The platform of the invention also includes rollers 24 and 25 which are mounted with their rotational axes horizontal, at spaced positions from one another along each beam 6, and which are used to assist servicing of the platform. As illustrated by Figures 7 and 8 for the roller 25 on one side of the platform, the rollers 24 and 25 are mounted on the web 23 of the beam 6 between the beams 6 and 3 and just out of contact with the upper flange 12 of the beam 3. They remain out of contact with the flange 12 irrespective of the slight tipping of the frame 2 in either sense on the rollers 19 referred to above, until the frame 2 is retracted into the frame 5 to the extent that it leaves the rollers 19 and takes the rollers 17 and 22 beyond the rear ends of the beams 5. When retracted to this extent, the frame 2 tips slightly down to run on the rollers 24 and 25 and enable it to be moved to give ready access to the assembly of the rollers 19 for servicing and/or replacement as may be necessary. Furthermore, with the frame 2 pulled back in this way, the rollers 7 and 22 at the inboard end 16 are similarly, readily accessible.

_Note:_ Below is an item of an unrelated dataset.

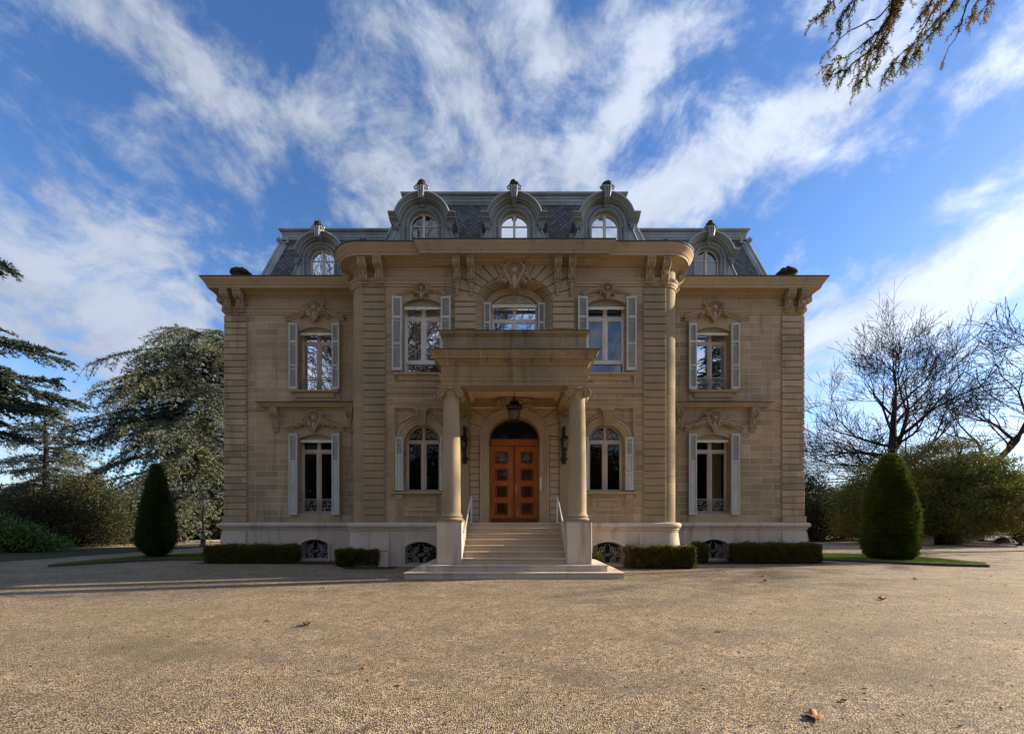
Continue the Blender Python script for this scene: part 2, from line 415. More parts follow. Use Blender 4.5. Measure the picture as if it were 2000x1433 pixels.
def gravelf(nt, b):
    P = nt.pos()
    v = nt.n('TexVoronoi', {'Vector': P, 'Scale': 64.0, 'Randomness': 1.0}, voronoi_dimensions='2D', feature='F1')
    v2 = nt.n('TexVoronoi', {'Vector': P, 'Scale': 27.0, 'Randomness': 1.0}, voronoi_dimensions='2D', feature='F1')
    r = nt.sep(v.outputs['Color'])
    r2 = nt.sep(v2.outputs['Color'])
    c = nt.n('ValToRGB', {0: r[0]})
    e = c.color_ramp.elements
    e[0].position = 0.0; e[0].color = (0.06,0.05,0.038,1); e[1].position = 1.0; e[1].color = (0.84,0.70,0.47,1)
    for p, col in ((0.22,(0.22,0.17,0.11,1)), (0.45,(0.42,0.325,0.205,1)), (0.65,(0.50,0.41,0.285,1)), (0.8,(0.62,0.48,0.29,1))):
        k = e.new(p); k.color = col
    col = nt.mix(nt.m('MULTIPLY', nt.m('GREATER_THAN', r[2], 0.80), 0.75), c.outputs[0], nt.mix(r[1], (0.13,0.125,0.12), (0.46,0.44,0.41)))
    big = nt.m('GREATER_THAN', r2[1], 0.80)
    c2 = nt.mix(r2[0], (0.14,0.12,0.10), (0.62,0.54,0.42))
    col = nt.mix(nt.m('MULTIPLY', big, 0.65), col, c2)
    gapd = nt.ramp(v.outputs['Distance'], 0.30, 0.62)
    col = nt.mix(nt.m('MULTIPLY', gapd, 0.7), col, (0.03,0.024,0.017))
    # wheel-worn and damp patches
    n1 = nt.noise(nt.scale(P, (0.35, 0.75, 1)), 1.0, 5, 0.6)
    col = nt.mix(nt.ramp(n1, 0.44, 0.64, 0.0, 0.5), col, nt.mix(0.5, col, (0.07,0.065,0.05)))
    col = nt.mix(nt.ramp(nt.noise(P, 5.0, 4, 0.6), 0.40, 0.66, 0.0, 0.35), col, (0.09,0.075,0.052))
    n2 = nt.noise(P, 1.4, 5, 0.65)
    col = nt.mix(nt.ramp(n2, 0.42, 0.66, 0.0, 0.32), col, (0.105,0.092,0.068))
    n3 = nt.noise(nt.scale(P, (0.22,0.4,1)), 1.3, 3)
    col = nt.mix(nt.ramp(n3, 0.5, 0.68, 0.0, 0.4), col, (0.17,0.155,0.085))
    col = nt.mix(1.0, col, (1.05, 1.0, 0.945), 'MULTIPLY')
    # faint wheel tracks sweeping past the steps
    rr = nt.vm('LENGTH', nt.vm('SUBTRACT', P, nt.n('CombineXYZ', {0: 3.0, 1: 34.0, 2: 0.0}).outputs[0]))
    tr = None
    for r0 in (24.6, 26.1, 28.6, 30.1):
        b_ = nt.ramp(nt.m('ABSOLUTE', nt.m('SUBTRACT', nt.m('ADD', rr, nt.m('MULTIPLY', n1, 1.2)), r0+0.6)), 0.12, 0.42, 1.0, 0.0)
        tr = b_ if tr is None else nt.m('MAXIMUM', tr, b_)
    col = nt.mix(nt.m('MULTIPLY', tr, nt.ramp(n2, 0.40, 0.62, 0.04, 0.30)), col, (0.12,0.10,0.07))
    hh = nt.m('SUBTRACT', 1.0, nt.m('MULTIPLY', v.outputs['Distance'], 1.3))
    hh = nt.m('ADD', hh, nt.m('MULTIPLY', r[1], 0.5))
    hh = nt.m('ADD', hh, nt.m('MULTIPLY', nt.noise(P, 3.0, 4), 0.8))
    nt.set(b.inputs['Normal'], nt.bump(hh, 0.6, 0.011))
    return col
M['gravel'] = mat('pea_gravel', gravelf, 0.85, 0, 0.3)
M['rust'] = stone('rusticated_sandstone', (0.44,0.325,0.20), (0.36,0.27,0.168), (0.09,0.065,0.04), row=0.252, width=60.0, msize=0.012, stain_amt=0.4, tint=(0.25,0.22,0.15))
M['strip_shade'] = mat('shaded_lawn_strip', lambda nt, b: nt.mix(nt.ramp(nt.noise(nt.pos(), 1.5, 6), 0.4, 0.65), (0.03,0.026,0.015), (0.055,0.065,0.018)), 1.0)  # strip of lawn; its shade is put into this darker colour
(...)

The frame 2 can be returned from the rollers 24 and 25 to its fully operational condition on the rollers 19, and with the rollers 17 and 22 between the beams 3 and 6, simply by pushing it forward to run up onto the rollers 19.
Although not shown in the drawings, the platform is provided with the normal safety barriers to the deck 1 and along the sides of the frame 5. Additionally it is provided with facilities for locking the frame 2 in its extended and retracted positions, and for lowering a ramp portion 26 of the deck 1 when so locked.
The loading platform described above may be modified as illustrated in Figure 9. According to this modification, the pairs of flanged rollers 19 at the outboard end 20 of the frame 5 are replaced by un-flanged rollers 27, and lateral guidance of the beams 3 is afforded by a side- mounted roller 28 mounted on the web 23 of each beam 6.